Iniziata esattamente venti anni fa (stagione 2004-2005) quando, il diciannovenne Pendenza faceva il suo debutto nelle file del Sulmona, in Promozione. E da quel momento in poi non si fermerà più, segnando infatti a ripetizione in tutte le categorie in cui ha avuto modo di cimentarsi: dalla Prima categoria (con la maglia del Sulmona) alla Serie D (nell’Avezzano), passando pure per l’Eccellenza (Sulmona, Lauretum, Spal Lanciano, Casalincontrada, Capistrello, Cupello, Paterno, Torrese, Porto d’Ascoli, Nerostellati, Assisi Subasio, Avezzano, Ovidiana Sulmona, RC Angolana, Santegidiese e Celano) e la Promozione, giocata nelle file di Sulmona, Pratola e Fucense Trasacco.

Per un totale che supera le seicento partite giocate, e tre campionati (con Sulmona e Fucense Trasacco, in Promozione, e Avezzano in Eccellenza) e due Coppe Italia (con Spal Lanciano e Casalincontrada) vinte.

«Una bacheca» – avverte l’attaccante – «che spero di arricchire a breve con la conquista della Coppa Mancini, che ci vedrà a breve contrapposti alla Bacigalupo Vasto Marina»: una sorta di rivincita, contro la squadra che li ha battuti nella finale di Coppa Italia facendo sfumare il sogno del double…

«Non essere riusciti a regalare un’altra grande soddisfazione ai nostri splendidi tifosi è stato un vero peccato, che non cancella però una stagione davvero fantastica.

Del resto – svela Pendenza – «se in estate avevo deciso di scendere di categoria era proprio per le ambizioni di questa società. Il progetto illustratomi dal presidente Luigi D’Apice e dal ds Gigi Ridolfi era appunto quello di vincere il campionato, pur nella consapevolezza che non sarebbe stata una cosa facile, vista la presenza di concorrenti altrettanto ambiziose e autorevoli».

Quando avete davvero capito di potercela fare?

«Credo che la vera svolta ci sia stata l’inizio del girone di ritorno, in occasione cioè di due insidiosissime trasferte contro San Gregorio e New Club Villa Mattoni. Vinte entrambe sfoderando grandi prestazioni di squadra che hanno galvanizzato tutto il gruppo e l’ambiente dando il là a una serie, poi rivelatasi decisiva, di ben dieci successi consecutivi».

 Un giudizio su questa ultima esperienza marsicana?

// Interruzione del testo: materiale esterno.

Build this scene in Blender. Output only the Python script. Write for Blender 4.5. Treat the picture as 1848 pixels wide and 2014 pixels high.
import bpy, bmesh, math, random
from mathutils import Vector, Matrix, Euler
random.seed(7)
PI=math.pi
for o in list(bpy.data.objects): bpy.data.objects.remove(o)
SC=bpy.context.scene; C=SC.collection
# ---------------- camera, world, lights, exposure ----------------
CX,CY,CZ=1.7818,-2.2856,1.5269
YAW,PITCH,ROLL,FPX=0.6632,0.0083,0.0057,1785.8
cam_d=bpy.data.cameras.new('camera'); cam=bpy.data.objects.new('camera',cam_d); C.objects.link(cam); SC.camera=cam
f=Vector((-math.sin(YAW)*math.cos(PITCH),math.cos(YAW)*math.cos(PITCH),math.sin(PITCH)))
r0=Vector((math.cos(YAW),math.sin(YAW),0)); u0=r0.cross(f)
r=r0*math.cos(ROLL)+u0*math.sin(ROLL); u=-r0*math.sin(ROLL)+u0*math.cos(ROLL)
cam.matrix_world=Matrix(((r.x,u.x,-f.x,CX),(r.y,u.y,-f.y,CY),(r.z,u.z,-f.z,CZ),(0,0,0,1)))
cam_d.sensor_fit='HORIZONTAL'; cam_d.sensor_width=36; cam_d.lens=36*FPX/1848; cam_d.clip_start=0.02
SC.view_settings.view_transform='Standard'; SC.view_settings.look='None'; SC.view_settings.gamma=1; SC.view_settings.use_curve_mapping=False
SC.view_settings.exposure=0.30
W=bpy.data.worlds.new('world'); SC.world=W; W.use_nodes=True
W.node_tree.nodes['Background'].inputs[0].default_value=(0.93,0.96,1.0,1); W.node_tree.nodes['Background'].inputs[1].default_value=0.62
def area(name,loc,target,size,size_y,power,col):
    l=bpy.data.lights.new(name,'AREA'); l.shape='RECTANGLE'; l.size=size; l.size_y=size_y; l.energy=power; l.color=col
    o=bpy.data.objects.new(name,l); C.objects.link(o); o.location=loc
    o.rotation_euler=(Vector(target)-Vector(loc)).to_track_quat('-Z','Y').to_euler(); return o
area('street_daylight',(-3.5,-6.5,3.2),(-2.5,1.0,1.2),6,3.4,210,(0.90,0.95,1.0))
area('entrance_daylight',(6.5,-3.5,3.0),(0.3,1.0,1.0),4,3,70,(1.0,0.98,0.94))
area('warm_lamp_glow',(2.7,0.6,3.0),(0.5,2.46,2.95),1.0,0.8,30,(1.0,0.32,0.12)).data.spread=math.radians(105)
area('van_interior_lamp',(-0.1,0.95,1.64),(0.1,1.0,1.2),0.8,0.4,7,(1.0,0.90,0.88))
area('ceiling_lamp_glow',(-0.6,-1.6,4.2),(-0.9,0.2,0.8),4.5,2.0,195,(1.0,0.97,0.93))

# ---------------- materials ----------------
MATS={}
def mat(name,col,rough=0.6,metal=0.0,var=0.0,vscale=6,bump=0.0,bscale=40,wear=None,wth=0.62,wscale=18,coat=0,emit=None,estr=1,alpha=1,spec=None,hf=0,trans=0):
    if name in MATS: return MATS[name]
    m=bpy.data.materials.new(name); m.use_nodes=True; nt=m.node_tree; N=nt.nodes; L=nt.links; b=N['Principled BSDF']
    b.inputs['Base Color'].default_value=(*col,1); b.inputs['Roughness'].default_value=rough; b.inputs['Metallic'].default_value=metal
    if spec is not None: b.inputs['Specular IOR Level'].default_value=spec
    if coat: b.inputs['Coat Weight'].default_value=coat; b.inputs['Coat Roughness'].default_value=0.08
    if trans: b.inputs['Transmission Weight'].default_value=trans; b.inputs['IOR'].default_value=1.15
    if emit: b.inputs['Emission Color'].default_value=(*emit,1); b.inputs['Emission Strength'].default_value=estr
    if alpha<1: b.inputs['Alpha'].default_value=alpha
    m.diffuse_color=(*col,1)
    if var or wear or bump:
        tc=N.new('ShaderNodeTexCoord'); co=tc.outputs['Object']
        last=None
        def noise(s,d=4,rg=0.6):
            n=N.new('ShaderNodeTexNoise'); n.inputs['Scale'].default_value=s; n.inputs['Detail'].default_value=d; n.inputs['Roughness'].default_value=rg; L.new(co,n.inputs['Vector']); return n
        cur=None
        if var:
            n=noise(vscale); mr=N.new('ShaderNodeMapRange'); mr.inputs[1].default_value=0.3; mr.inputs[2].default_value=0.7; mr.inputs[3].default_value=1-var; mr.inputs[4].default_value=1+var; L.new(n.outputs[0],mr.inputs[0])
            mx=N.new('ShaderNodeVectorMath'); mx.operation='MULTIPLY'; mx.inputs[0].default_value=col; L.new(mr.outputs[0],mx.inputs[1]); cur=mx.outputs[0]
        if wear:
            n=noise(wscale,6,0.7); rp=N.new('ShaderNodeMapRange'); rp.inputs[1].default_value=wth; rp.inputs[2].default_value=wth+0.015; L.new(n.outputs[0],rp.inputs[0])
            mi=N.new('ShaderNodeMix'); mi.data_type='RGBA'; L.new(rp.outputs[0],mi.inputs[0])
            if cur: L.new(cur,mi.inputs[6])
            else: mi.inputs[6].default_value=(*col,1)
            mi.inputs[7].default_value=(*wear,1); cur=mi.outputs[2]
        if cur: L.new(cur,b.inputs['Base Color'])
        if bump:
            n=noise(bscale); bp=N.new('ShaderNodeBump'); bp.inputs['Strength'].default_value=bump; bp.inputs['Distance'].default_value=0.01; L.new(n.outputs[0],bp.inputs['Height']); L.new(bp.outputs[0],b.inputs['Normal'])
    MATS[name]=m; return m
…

«Positivo da ogni punto di vista: sportivo e ambientale. Si è creata una simbiosi reciproca i cui risultati sono sotto gli occhi di tutti».

Dei trenta gol messi a segno quest’anno quale il più bello e quale il più importante?

«Dal punto di vista spettacolare quello realizzato a Paganica mentre il rigore dell’1-1 trasformato al 93′ sul campo dell’Angizia Luco è stato sicuramente il più significativo. Sia per il momento, sia perché si trattava di un derby assai sentito dalle due tifoserie».

Stessa domanda allargando però il discorso all’intera carriera:

«Per mia fortuna di reti belle ne ho segnate tante ma se proprio dovessi sceglierne una direi quella siglata due anni fa a Pontevomano con la maglia della RC Angolana: una palombella di sinistro calciata da centrocampo. Quanto alla più importante, anche qui avrei l’imbarazzo della scelta per cui, dovendo per ovvie ragioni, restringere il campo, cito quella che ad Avezzano ci regalò la vittoria del campionato, e quelle messe a segno, durante i play out, nelle file di Cupello e Nerostellati: entrambe decisive per il raggiungimento della salvezza».

L’allenatore e la piazza che le sono rimaste nel cuore?

«Sono stato bene un po’ ovunque, ma anche in questo caso, a costo di sembrare ripetitivo, cito i tre anni di Cupello, dove mi hanno trattato davvero come un figlio, e l’esperienza di Avezzano dove, complice la promozione in Serie D, sono rimasto in ottimi rapporti con tantissime persone. Fermo restando che pure a Trasacco, quest’anno, mi sono trovato benissimo».

Tanto da rimanerci anche la stagione prossima?

«Mi farebbe piacere, proprio per i motivi sopra esposti. Adesso però concentriamoci sulla Coppa Mancini e sui meritati festeggiamenti promozione, ultimati i quali mi siederò a tavolino con la società e decideremo insieme il da farsi: sempre in totale armonia e con grande serenità».